Calculate the exact frequency in Hz for any musical note. Select a note and octave to find its frequency. Supports different tuning standards.
261.63 Hz
| Note | Frequency (Hz) | MIDI | Description |
|---|
Select a musical note and octave using the interactive buttons. Adjust the A4 reference frequency if needed for alternate tuning standards like 432 Hz or 442 Hz. The calculator instantly converts the selected note into its corresponding frequency in hertz (Hz) and provides related data such as MIDI number, wavelength, and period.
Converting musical notes to precise frequencies is critical in digital audio workstations (DAWs), synthesizers, and MIDI controllers. It allows musicians and sound engineers to accurately tune instruments, design sine waves, oscillators, and filters, and create harmonically correct audio sequences.
Below is a reference chart showing the frequencies (Hz) for common musical notes across octaves, including their MIDI numbers and pitch classification. Useful for sound analysis, MIDI programming, and audio tuning.

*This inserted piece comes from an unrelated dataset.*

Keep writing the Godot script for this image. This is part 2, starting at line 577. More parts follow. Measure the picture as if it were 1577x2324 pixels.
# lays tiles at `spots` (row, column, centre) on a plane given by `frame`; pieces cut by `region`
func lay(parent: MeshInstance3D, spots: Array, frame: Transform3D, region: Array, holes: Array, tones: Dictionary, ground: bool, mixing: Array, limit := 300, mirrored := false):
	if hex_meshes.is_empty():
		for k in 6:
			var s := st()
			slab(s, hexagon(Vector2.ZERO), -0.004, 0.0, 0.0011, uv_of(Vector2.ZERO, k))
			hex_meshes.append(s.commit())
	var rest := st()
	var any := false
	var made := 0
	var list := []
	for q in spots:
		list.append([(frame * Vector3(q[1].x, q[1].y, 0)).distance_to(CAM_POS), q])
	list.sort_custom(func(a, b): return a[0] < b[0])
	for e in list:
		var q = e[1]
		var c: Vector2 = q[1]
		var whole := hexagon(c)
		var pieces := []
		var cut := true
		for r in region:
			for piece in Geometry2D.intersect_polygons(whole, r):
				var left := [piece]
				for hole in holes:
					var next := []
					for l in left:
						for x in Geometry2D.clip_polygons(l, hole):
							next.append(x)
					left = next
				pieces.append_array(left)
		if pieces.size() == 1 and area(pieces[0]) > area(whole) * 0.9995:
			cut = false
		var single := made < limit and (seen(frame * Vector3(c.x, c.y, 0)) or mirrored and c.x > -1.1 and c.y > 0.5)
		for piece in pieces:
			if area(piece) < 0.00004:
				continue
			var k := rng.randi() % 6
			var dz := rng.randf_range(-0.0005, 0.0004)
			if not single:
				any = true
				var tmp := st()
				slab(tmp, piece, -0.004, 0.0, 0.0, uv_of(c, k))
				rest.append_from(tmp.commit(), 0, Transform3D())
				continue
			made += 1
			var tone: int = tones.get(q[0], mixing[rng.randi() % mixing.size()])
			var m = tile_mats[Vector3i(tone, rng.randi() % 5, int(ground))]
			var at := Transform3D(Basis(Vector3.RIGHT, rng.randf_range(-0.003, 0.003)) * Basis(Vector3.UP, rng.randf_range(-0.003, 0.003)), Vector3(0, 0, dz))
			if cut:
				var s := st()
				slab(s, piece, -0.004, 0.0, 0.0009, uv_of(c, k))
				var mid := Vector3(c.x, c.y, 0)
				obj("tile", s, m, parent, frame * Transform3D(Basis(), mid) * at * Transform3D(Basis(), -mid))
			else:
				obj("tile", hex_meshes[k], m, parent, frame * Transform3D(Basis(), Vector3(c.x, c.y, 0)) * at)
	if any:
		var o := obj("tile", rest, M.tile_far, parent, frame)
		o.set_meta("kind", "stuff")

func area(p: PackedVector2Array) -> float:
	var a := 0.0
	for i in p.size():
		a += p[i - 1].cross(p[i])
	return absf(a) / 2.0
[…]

| Note | Octave | Frequency (Hz) | MIDI Number |
|---|---|---|---|
| C | 4 | 261.63 | 60 |
| C# / Db | 4 | 277.18 | 61 |
| D | 4 | 293.66 | 62 |
| D# / Eb | 4 | 311.13 | 63 |
| E | 4 | 329.63 | 64 |
| F | 4 | 349.23 | 65 |
| F# / Gb | 4 | 369.99 | 66 |
| G | 4 | 392.00 | 67 |
| G# / Ab | 4 | 415.30 | 68 |
| A | 4 | 440.00 | 69 |
| A# / Bb | 4 | 466.16 | 70 |
| B | 4 | 493.88 | 71 |
Understanding the relationship between notes and frequencies is crucial for music theory, acoustic analysis, and electronic sound design. Notes are quantified in MIDI values, while frequencies define the physical oscillations per second (Hz). Knowledge of semitones, cents, octaves, and pitch ratios allows precise control over harmonics and tuning.
f = 440 × 2^((n-69)/12)
Where f is the frequency in Hz and n is the MIDI note number (A4 = 69).
f = 440 × 2^((semitones from A4)/12)
Calculate semitones from A4, then apply the power of 2 relationship.